All fights are scheduled for the championship distance of 15 rounds. You read that right. And we’re going with same day weigh-ins too. None of this putting on twenty pounds over night nonsense. If any of these rules upset you, you’re watching the wrong sport. Go watch Ping Pong instead. There’s no political correctness here. This is the hardest game there is. Heavyweight Champion Joe Frazier said it best, “Boxing is the only game where you can get your brain shook, your money took, and your name in the undertaker’s book.”

I’ve seen many heated arguments on the boards and forums over the years between fans of different fighters and when it comes to mythical match ups things sometimes tend toward the ultra serious with neither side willing to budge in the discussion. So, in the spirit of injecting a little light heartedness into the proceedings I’m going to use a few quotes from the Rocky movies to describe a certain energy around each fight. So get your hands up and your mouthpiece in. Here we go. “Ding Ding”.

Ivan Drago“If he dies, he dies.”– Ivan Drago

In 1974 Detroit became America’s Murder Capital. The city had 714 homicides that year, the highest rate amongst the nation’s largest cities. In the hostile wasteland of Detroit’s Westside, the Kronk boxing gymnasium was a place a young man could go to learn how to fight and stay off the streets. It was from the hundred degree stifling heat of the Kronk Gym, under the guidance of Emmanuel Steward and Don Thibodeaux, that Thomas Hearns emerged. Hearns, 61-5-, 48 KO’s was a product of his environment. He’d rather spar with you than talk to you. That way he could see what you were made of.

In analyzing this fight one needs to consider the fact that Tommy has as many KO’s on his ledger as Floyd Mayweather, JR. has had fights. Hearns didn’t play around in the ring. He was a bomber with skills developed in the unforgiving cauldron of the Kronk where brutal sparring sessions were the norm. He could box when he needed to but he’d rather separate you from from your senses. Floyd Mayweather, JR., 48-0, 26 KO’s is undoubtedly the best fighter of his era.

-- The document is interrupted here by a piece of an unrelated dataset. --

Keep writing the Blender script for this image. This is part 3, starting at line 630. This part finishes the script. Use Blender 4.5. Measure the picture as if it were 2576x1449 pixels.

Head and shoulders above all available competition for almost twenty years, love him or loathe him, his career achievements speak volumes about the quality boxer he is. However, in Thomas Hearns he would be facing the biggest threat of his storied career. The “Motor City Cobra” has all the physical advantages in this bout. Chief among them height and reach. Hearns is 6’1to Mayweather’s 5’8. The difference in wingspan is 78″ for Hearns and 72″ for Mayweather, JR.

And then there is that crushing right hand Hearns possessed that could knock down a small building. Unless you’ve been sleeping under a rock you would be aware that Demarcus Corley and FMJShane Mosley both managed to hurt Mayweather, JR. badly. Neither boxer carries the kind of devastating power that Hearns did. If Tommy cracked Mayweather, JR. on the chin with a straight right hand of the kind he hit Roberto Duran or James Shuler with, you can rest assured this fight would be over.

Mayweather, JR. would have to keep moving for three minutes of every round to prevent Hearns from finding his range. Tommy had that fast long jab that could stop an opponent from setting up his offense, unless he was bull strong and could barrel his way in like Juan Domingo Roldan or Iran Barkley. Mayweather, JR. isn’t like either of those fighters so that option is off the table. Mayweather, JR. would have to take real risks to get inside those long arms and be defensively on point all night or risk getting blown away. Failure to get in and out quickly would result in disaster. Yes, he did it with Diego Corrales but Hearns is a much more dangerous and complete fighter than Corrales was. I can’t see what Mayweather, JR. has to keep a killer like Hearns off him for fifteen rounds. The pull counter right hand he’s become so dependent on as a welterweight wouldn’t be enough here.

One might be tempted to make a case for Mayweather, JR. based on the fact Wilfred Benitez managed to avoid Hearns’ big bombs and make it to the final bell in losing a wide decision. But I’ve always maintained Benitez was better defensively than Mayweather, JR. Benitez didn’t have to rely on blocking punches with his shoulder. He stood right in front of you and made you miss. It’s a higher defensive level in my book. Floyd can’t outbox Hearns and he can’t outfight him either. That would be suicide.
Tommy is too big, too fast, and too hard hitting for Mayweather, JR. to be able to launch an effective and sustained offense against.

I see Hearns walking Mayweather, JR. down behind a long sharp jab and Floyd constantly moving and looking to counter with single shots. He might be able to land the jab to the body on occasion but the right hand lead isn’t going to work. Hearns keeps stalking and applying more and more pressure until he bombs Mayweather, JR. with a big straight right hand to the chin sometime within the first six or seven rounds.

The shot lands flush with an audible crack and Floyd pitches backwards to the canvas flat on his back. The referee’s count is a mere formality. The shoulder roll didn’t work this time. Thomas Hearns is simply a caliber of fighter Floyd Mayweather, JR. had never seen before. That “0” had to go.

And Thomas Hearns is the man who took it.